If I were expected to hide my family, my best beloveds, keep them a dirty secret, in order to obey my calling to God, what would that do to my psyche, my mental health and overall physical wellbeing?

Simon Butler who announced his sexuality and his openness to being in a relationship, in General Synod last week, has done something unbelievably brave in saying all this out loud.  It will be recorded in minutes, it cannot be unsaid, denied.  Perhaps there was a sense of relief, a level of integration which has been impossible up to now, but the cost of this into the future must not be underestimated.  Where we seem to have been intent on wandering around with our eyes and ears shut, and have thought that we're doing people a favour, what we've been doing has been unutterably cruel and abusive.  To ask people to live invulnerable lives, closed, guarded, defended, hidden lives.  This will inevitably lead to unhealth in all manner of spheres of living.  And then we can point and say 'see, we were right all along'.  To be one who refuses the parameters leading to this end, is courageous.

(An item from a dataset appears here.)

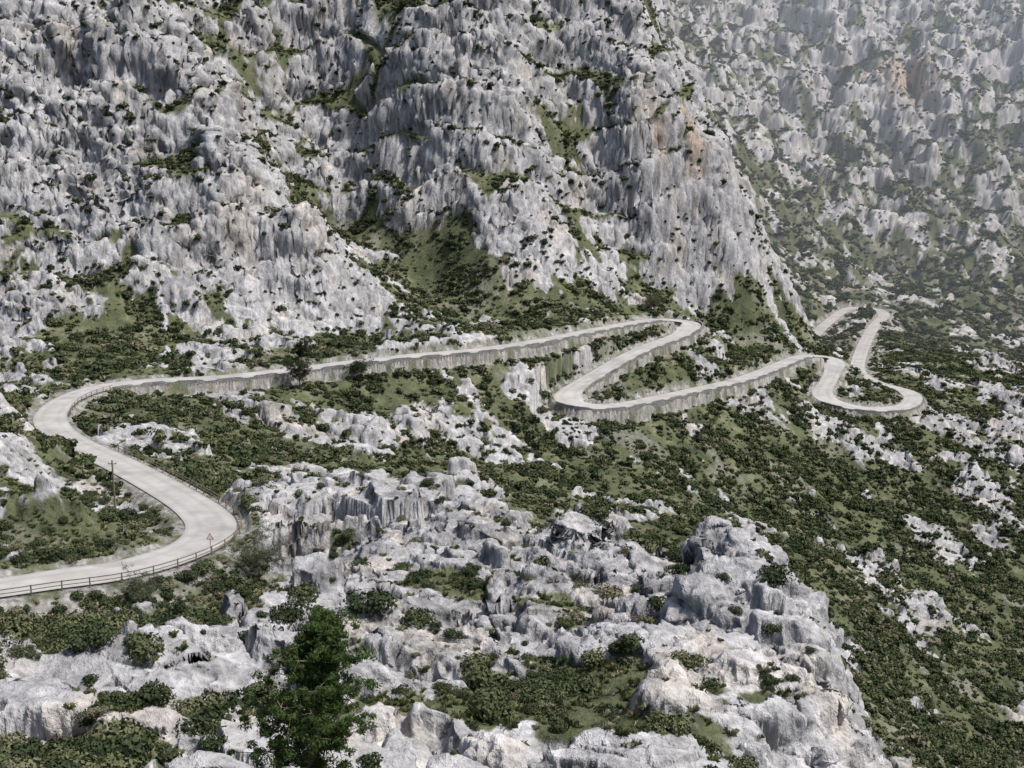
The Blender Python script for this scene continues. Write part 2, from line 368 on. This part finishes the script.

But it is astonishing is it not, that those of us who follow Christ have gotten ourselves into a situation where shadows and 'lies by omission' are the acceptable, even compelled, option.  Where truth, honesty and integrity seem to be thought politically naive and optimistic to the extreme.  How did we get this so upside down?

Surely, we need to find a way to enable gay clergy to come out openly and safely, without it being a dreadful ordeal.

We have gay clergy, single, in couples and families, ministering with us and to us throughout the Church of England this very day.

I see you.

2 comments:

Stanmore Blokey said...

Were those last few paragraphs blurry, or was it just the tears in my eyes?

UKViewer said...

What you say is true and the CofE HoB statement is cruel, unkind and unnecessary and utterly un-pastoral.

Why should couples hide their committed long term, loving relationships, whether straight or gay? It's a scandal and disgrace that the HoB has taken this route - in my view, to appease the Global South, just before the ABC visited them in Cairo last week. Their statement affirms the HoB preservation of the status quo, and goes on to describe the Holy Spirit working in the Episcopal Church and the Anglican Church of Canada as gross?

I'm offended that the HoB seeks to speak for me and many others who, like you "See Gay Relationships as intrinsically normal" and part of life.

If the HoB has chosen to be critical of promiscuity in relationships, I'd have understood and agreed - but instead they chose the vulnerable clergy and laity (and why two different standards anyway?) in a quite unwholesome way.

Utterly, utterly foolish and out of touch and a another 'foot in mouth' episode for the media to pillory.